Data published by the Chinese agriculture ministry shows farm gate prices for tilapia surged from CNY 4.7 (USD 0.77åç, EUR 0.56) per 500 grams (g) (for fish of .5 kilograms (kg) and heavier, a common factory grade) in mid-2013. By the end of 2013 those prices surged to CNY 5.3 (USD 0.87, EUR 0.64) and CNY 5.4 (USD 0.89, EUR 0.65) as factories struggled for a stable supply of tilapia for processing.
Local analysts watching China’s seafood sector have welcomed Guolian’s move into tilapia as a way of insulating the firm against volatility in global shrimp markets.

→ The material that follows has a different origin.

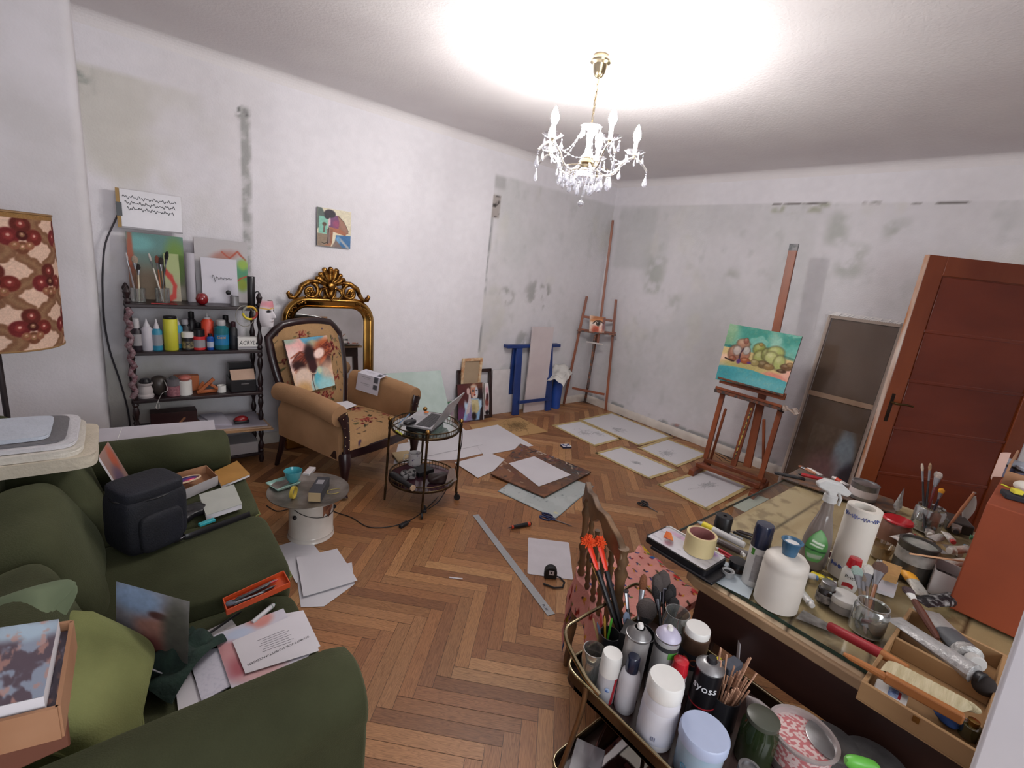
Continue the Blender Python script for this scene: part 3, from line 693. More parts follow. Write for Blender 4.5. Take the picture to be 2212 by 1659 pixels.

“The coming online of Guolian’s tilapia breeding project is a good move to spread risk,” explained Wang Fenghua, analyst at Hongyuan Securities, which issued its first ever “buy” rating on Guolian stock in late 2013. The firm had struggled to put a disastrous loss-making year (2012) behind it, explained Wang. He points to a rebound in shrimp demand in 2013 (which negated a 5.76 percent countervailing duty placed on Guolian’s shipments into the U.S.) and predicts the firm will hit profit targets set for 2013 to 2015. He’s betting Guolian’s profits will rise from CNY 86.53 million in 2013 to CNY 118 million and RMB 155 million in 2014 and 2015 — on revenues of CNY 1.92 billion (USD 317 million, EUR 231 million), CNY 2.06 billion (USD 340 million, EUR 247 million) and CNY 2.28 billion (USD 376 million, EUR 274 million), respectively.

While there's clearly optimism about prices for fish, feed costs continue to threaten tilapia volumes. A report in the key producing region of Guangxi province suggests a 20 percent rise in feed costs in 2014. The Xi Jiang Capital News, a daily covering the region, reported how freshwater aquaculture producers are seeing strong demand for tilapia, pangolin and carp, but warns production volumes will be threatened by feed costs. “Aquaculture will decrease in 2014,” warned Li Jianwei, general manager of the Wan Sheng Aquaculture Cooperative, a government backed fish farming group in Guangxi. Local tilapia farmer Liu Jiquan meanwhile explained how his 60 cages produced 500,000 kg worth of fish in 2013. However an average wholesale price of CNY 13 (USD 2.14, EUR 1.56) per fish leaves razor-thin margins. “Demand is good but we’re just about covering costs, profits are low,” Liu told the Xi Jiang Capital News.